**Do this:**
Skip the pictures. Reproduce all other material exactly.
--- start of Source material ---
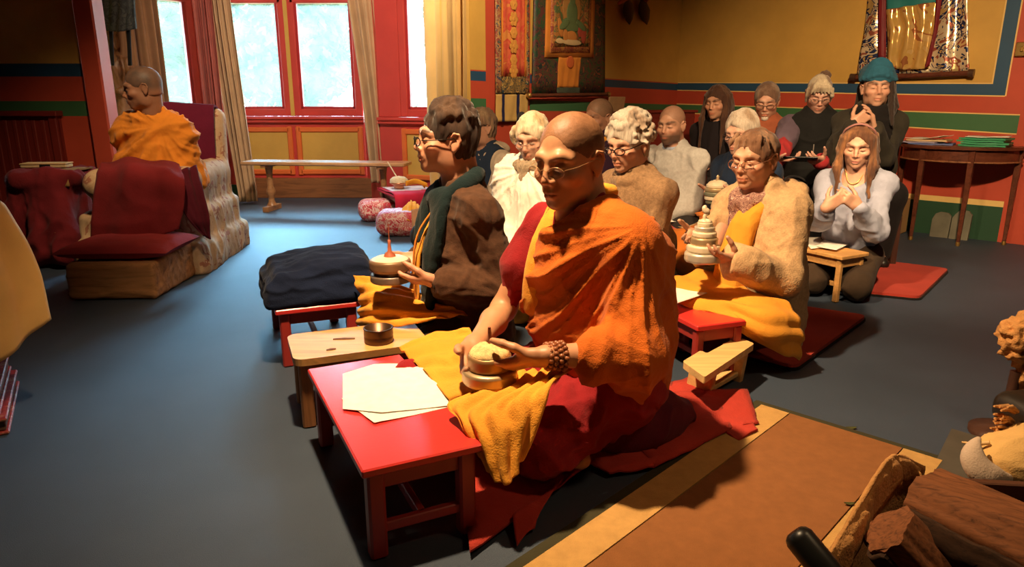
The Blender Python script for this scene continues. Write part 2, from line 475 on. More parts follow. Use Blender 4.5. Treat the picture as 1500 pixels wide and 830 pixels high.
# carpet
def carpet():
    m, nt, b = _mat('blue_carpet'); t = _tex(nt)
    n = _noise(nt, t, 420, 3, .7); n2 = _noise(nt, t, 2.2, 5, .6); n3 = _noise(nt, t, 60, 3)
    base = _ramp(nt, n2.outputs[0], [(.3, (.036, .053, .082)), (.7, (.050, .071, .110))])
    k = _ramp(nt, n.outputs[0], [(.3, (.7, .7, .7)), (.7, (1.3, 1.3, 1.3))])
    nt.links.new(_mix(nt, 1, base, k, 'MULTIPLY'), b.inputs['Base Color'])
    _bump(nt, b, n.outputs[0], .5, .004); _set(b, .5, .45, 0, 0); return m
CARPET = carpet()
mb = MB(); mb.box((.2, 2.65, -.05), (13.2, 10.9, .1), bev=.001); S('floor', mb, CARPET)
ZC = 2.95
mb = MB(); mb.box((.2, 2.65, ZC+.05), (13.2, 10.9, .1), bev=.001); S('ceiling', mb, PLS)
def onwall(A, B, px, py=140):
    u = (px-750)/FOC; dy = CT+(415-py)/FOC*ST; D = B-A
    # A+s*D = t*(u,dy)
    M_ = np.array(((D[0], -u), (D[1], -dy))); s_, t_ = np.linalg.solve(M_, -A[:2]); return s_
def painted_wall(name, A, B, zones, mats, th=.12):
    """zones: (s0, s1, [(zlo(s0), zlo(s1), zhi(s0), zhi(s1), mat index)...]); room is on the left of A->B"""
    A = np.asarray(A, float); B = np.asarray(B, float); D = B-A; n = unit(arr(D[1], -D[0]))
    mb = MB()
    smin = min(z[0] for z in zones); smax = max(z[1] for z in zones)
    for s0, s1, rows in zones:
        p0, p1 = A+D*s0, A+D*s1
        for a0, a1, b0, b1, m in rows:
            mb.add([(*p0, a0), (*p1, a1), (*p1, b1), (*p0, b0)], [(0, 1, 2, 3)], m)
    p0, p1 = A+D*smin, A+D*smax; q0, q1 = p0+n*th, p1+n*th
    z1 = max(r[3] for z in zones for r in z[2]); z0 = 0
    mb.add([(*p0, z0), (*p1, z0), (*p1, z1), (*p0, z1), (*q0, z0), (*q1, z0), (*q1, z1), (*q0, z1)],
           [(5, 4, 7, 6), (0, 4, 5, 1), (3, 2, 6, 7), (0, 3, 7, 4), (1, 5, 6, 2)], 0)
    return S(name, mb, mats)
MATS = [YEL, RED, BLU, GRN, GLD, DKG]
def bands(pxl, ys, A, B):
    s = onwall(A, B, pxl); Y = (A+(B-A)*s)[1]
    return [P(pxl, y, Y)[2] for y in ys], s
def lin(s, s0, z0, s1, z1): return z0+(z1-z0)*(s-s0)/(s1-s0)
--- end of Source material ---
**Expected output:**
The Blender Python script for this scene continues. Write part 2, from line 475 on. More parts follow. Use Blender 4.5. Treat the picture as 1500 pixels wide and 830 pixels high.
# carpet
def carpet():
    m, nt, b = _mat('blue_carpet'); t = _tex(nt)
    n = _noise(nt, t, 420, 3, .7); n2 = _noise(nt, t, 2.2, 5, .6); n3 = _noise(nt, t, 60, 3)
    base = _ramp(nt, n2.outputs[0], [(.3, (.036, .053, .082)), (.7, (.050, .071, .110))])
    k = _ramp(nt, n.outputs[0], [(.3, (.7, .7, .7)), (.7, (1.3, 1.3, 1.3))])
    nt.links.new(_mix(nt, 1, base, k, 'MULTIPLY'), b.inputs['Base Color'])
    _bump(nt, b, n.outputs[0], .5, .004); _set(b, .5, .45, 0, 0); return m
CARPET = carpet()
mb = MB(); mb.box((.2, 2.65, -.05), (13.2, 10.9, .1), bev=.001); S('floor', mb, CARPET)
ZC = 2.95
mb = MB(); mb.box((.2, 2.65, ZC+.05), (13.2, 10.9, .1), bev=.001); S('ceiling', mb, PLS)
def onwall(A, B, px, py=140):
    u = (px-750)/FOC; dy = CT+(415-py)/FOC*ST; D = B-A
    # A+s*D = t*(u,dy)
    M_ = np.array(((D[0], -u), (D[1], -dy))); s_, t_ = np.linalg.solve(M_, -A[:2]); return s_
def painted_wall(name, A, B, zones, mats, th=.12):
    """zones: (s0, s1, [(zlo(s0), zlo(s1), zhi(s0), zhi(s1), mat index)...]); room is on the left of A->B"""
    A = np.asarray(A, float); B = np.asarray(B, float); D = B-A; n = unit(arr(D[1], -D[0]))
    mb = MB()
    smin = min(z[0] for z in zones); smax = max(z[1] for z in zones)
    for s0, s1, rows in zones:
        p0, p1 = A+D*s0, A+D*s1
        for a0, a1, b0, b1, m in rows:
            mb.add([(*p0, a0), (*p1, a1), (*p1, b1), (*p0, b0)], [(0, 1, 2, 3)], m)
    p0, p1 = A+D*smin, A+D*smax; q0, q1 = p0+n*th, p1+n*th
    z1 = max(r[3] for z in zones for r in z[2]); z0 = 0
    mb.add([(*p0, z0), (*p1, z0), (*p1, z1), (*p0, z1), (*q0, z0), (*q1, z0), (*q1, z1), (*q0, z1)],
           [(5, 4, 7, 6), (0, 4, 5, 1), (3, 2, 6, 7), (0, 3, 7, 4), (1, 5, 6, 2)], 0)
    return S(name, mb, mats)
MATS = [YEL, RED, BLU, GRN, GLD, DKG]
def bands(pxl, ys, A, B):
    s = onwall(A, B, pxl); Y = (A+(B-A)*s)[1]
    return [P(pxl, y, Y)[2] for y in ys], s
def lin(s, s0, z0, s1, z1): return z0+(z1-z0)*(s-s0)/(s1-s0)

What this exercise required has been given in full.